Editorial: A tale of two Dorchesters

It has been a week that delivered sharply different depictions of two modern-day Bostonians, two sons of Dorchester.

One, which we like to believe is in the ascendancy, featured our new police commissioner— a career public servant, a proud 54-year-old black man. William ‘Willie’ Gross is the face we’d like to believe is truly representative of our city, our neighborhood. Cheerful, optimistic, he is also courageous, tough, and fair, a realist who is propelled by ideals that have somehow survived three decades of hard-nosed police work to seek out the better angels of our nature.

The second, also 54, is a reminder that we have to continually grapple with the fact that there’s another side to our community. He’s the man who was captured on a cell phone video by a woman whom he confronted with this “other Dorchester” in a most frightening way last Friday night. Angry, tortured almost, he raged against “animals” and outsiders ruining “his” neighborhood. Later, police said, Paul Sheehan dropped his code words and went full-on racist in public, dropping the “N-bomb” repeatedly before an officer finally cuffed him, ending his rant and sending him to jail and then to court for an arraignment on Monday.

This is the contrast – the Boston we aspire to be versus the city that we’d like to believe exists only in grainy news reel footage from Dorchester Heights, circa 1974.

But the truth is that both Bostons exist.

The anger and resentment and irrational hate on exhibit in the video captured last Friday night was stomach-churning, but not, to be candid, a great revelation. A long-simmering, insidious form of racism is alive in the land. It’s here, it’s in our backyard. Thanks to the victim of last Friday night’s tirade, it has been posted for all to see. It irrigates all of the worst assumptions and presumptions by others of Boston’s “true” colors — bigoted, ignorant, angry, and intolerant.

Online, the chorus insists that this is not who we are. And, indeed, it’s not what I saw last Friday night when I walked the same Adams Street neighborhood where this ugly incident unfolded. Most people were out on their porches or on the street corners watching the aftermath of a collision caused by a criminal trying to flee the police. The villain had run down a man on Dot Ave and smashed up a second car trying to make good his escape. The suspect was collared by MBTA Transit officers, who also recovered a gun from the scene.

It was chaotic. But there were no meltdowns. The neighbors watched the proceedings and compared notes on what they’d seen. They were white, Asian, black and brown, gay and straight, OFDers and newcomers. I spoke with a teenager walking home from his deli counter job at Lambert’s, to a Southie transplant who just moved into a condo with a driveway, to a couple of millennials who saw the mash-up from their Lyft on their way to drinks in the village. I saw a six-pack of twenty-somethings scanning the scene from their three-decker perch, one floor above their Vietnamese neighbors.

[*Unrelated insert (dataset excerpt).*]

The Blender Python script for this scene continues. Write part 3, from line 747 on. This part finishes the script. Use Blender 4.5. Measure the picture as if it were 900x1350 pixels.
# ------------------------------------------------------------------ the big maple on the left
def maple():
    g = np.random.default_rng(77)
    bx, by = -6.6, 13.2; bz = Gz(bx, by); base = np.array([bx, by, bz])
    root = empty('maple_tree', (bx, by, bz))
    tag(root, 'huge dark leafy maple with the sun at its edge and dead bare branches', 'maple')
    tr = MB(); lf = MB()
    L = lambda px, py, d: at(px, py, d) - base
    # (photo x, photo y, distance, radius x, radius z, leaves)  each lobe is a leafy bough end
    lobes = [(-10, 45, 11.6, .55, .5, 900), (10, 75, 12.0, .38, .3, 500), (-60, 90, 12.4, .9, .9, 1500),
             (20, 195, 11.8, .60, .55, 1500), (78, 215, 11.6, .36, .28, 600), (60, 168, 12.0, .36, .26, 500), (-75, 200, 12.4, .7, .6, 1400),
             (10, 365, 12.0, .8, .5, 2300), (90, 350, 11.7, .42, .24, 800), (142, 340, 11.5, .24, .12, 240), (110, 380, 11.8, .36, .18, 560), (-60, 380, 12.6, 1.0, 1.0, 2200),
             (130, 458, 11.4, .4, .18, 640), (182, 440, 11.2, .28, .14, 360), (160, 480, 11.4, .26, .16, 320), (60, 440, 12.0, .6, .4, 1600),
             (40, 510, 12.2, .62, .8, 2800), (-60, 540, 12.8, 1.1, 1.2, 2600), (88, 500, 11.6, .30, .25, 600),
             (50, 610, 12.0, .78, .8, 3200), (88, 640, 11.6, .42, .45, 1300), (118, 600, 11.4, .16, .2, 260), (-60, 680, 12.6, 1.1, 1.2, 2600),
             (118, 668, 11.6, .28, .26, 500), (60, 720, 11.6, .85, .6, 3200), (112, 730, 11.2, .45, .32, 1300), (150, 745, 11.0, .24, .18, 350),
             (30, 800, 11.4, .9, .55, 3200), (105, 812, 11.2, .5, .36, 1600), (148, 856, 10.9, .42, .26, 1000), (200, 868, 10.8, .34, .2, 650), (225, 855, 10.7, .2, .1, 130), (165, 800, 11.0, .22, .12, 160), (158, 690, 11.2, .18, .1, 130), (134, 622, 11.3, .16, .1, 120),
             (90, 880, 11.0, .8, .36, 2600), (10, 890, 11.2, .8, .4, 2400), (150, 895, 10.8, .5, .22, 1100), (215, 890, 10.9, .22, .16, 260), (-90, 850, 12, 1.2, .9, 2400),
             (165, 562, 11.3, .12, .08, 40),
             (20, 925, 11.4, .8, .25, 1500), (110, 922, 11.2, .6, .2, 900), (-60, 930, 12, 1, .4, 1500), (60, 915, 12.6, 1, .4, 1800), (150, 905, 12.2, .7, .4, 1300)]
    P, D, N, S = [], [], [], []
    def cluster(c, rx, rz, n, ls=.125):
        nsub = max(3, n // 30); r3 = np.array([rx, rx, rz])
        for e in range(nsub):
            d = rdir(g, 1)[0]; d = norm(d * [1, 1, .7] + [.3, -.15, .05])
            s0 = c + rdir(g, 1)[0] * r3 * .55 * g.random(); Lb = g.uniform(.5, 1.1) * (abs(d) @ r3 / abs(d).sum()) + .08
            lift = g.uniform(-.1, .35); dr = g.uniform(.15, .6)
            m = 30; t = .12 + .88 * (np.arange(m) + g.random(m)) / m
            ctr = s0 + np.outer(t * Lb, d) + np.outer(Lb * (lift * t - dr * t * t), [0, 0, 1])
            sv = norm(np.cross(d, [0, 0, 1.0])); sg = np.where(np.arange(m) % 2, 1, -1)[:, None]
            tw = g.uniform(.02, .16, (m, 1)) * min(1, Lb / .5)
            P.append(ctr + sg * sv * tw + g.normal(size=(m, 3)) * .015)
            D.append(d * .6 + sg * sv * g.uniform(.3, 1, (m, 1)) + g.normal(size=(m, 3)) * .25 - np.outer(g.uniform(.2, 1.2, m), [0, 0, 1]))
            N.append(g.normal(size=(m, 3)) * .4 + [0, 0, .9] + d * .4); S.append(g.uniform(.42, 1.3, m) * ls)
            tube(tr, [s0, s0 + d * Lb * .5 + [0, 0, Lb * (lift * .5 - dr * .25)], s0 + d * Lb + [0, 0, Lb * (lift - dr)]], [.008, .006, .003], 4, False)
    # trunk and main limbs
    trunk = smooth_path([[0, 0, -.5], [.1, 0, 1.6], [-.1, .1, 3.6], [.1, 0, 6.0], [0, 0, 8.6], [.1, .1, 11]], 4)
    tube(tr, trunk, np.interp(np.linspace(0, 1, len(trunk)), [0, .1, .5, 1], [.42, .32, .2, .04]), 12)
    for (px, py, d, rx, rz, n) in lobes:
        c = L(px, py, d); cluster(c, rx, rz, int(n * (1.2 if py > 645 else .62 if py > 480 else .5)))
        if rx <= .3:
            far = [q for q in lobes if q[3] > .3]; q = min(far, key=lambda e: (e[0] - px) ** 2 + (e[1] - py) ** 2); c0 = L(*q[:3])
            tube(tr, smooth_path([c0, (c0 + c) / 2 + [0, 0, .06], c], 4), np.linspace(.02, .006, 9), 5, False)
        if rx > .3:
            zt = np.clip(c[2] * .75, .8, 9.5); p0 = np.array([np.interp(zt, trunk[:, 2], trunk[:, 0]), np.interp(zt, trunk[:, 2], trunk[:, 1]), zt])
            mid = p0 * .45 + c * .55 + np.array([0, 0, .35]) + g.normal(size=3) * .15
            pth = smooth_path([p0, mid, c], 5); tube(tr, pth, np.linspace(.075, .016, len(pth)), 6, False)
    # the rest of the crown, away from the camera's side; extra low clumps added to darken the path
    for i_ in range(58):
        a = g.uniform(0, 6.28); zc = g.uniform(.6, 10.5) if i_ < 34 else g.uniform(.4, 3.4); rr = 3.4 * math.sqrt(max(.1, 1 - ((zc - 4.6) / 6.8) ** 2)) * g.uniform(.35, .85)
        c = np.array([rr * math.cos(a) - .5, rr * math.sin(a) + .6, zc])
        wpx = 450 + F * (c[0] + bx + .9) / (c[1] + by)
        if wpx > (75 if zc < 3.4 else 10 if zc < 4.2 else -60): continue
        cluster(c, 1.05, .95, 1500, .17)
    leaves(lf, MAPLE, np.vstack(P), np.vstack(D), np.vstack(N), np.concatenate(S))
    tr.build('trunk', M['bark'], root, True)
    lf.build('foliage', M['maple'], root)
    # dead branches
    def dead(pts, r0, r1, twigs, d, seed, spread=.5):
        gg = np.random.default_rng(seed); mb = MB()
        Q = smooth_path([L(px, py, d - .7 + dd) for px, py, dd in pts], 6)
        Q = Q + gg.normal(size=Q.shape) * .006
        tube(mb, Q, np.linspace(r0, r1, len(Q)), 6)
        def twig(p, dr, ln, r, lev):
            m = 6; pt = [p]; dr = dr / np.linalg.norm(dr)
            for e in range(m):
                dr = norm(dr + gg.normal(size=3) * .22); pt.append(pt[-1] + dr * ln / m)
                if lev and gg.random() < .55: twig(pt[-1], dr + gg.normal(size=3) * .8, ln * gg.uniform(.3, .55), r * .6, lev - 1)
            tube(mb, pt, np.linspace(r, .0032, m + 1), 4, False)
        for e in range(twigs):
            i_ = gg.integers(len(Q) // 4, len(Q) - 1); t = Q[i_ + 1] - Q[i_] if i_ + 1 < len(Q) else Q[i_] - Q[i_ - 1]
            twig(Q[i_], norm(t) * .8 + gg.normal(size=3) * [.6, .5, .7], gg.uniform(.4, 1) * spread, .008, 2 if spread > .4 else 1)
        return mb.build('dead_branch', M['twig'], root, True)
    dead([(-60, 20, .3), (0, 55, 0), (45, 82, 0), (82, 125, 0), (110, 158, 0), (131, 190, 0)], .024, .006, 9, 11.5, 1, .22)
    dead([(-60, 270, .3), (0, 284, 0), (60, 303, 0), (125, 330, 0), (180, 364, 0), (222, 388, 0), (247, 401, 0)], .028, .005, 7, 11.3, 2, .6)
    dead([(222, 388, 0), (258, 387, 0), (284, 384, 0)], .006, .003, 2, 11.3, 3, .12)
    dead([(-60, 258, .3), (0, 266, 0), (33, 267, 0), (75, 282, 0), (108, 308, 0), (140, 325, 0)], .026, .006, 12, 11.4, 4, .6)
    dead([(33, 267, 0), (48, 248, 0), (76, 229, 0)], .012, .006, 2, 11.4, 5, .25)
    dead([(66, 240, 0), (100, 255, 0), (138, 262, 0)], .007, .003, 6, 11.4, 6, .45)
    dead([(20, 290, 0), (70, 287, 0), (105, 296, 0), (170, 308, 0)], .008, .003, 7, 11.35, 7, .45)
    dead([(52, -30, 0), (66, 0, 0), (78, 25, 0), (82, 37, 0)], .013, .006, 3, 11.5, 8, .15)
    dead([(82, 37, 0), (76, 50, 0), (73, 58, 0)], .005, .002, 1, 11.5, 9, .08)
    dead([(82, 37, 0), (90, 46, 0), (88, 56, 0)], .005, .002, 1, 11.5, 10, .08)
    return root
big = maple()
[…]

This neighborhood belongs to all of them, to all of us.

Unfortunately, it’s also home to the likes of Paul Sheehan, whose rage boiled over into a rant that badly besmeared our collective identity. He’s not representative of the majority of Dorchester folks, to be sure. But let’s face facts: He lives here, too.

A teachable moment? It can be. The police did, in fact, arrest the man who persisted in his racist aggression. He might soon face civil rights violations for his deplorable behavior. We hope so.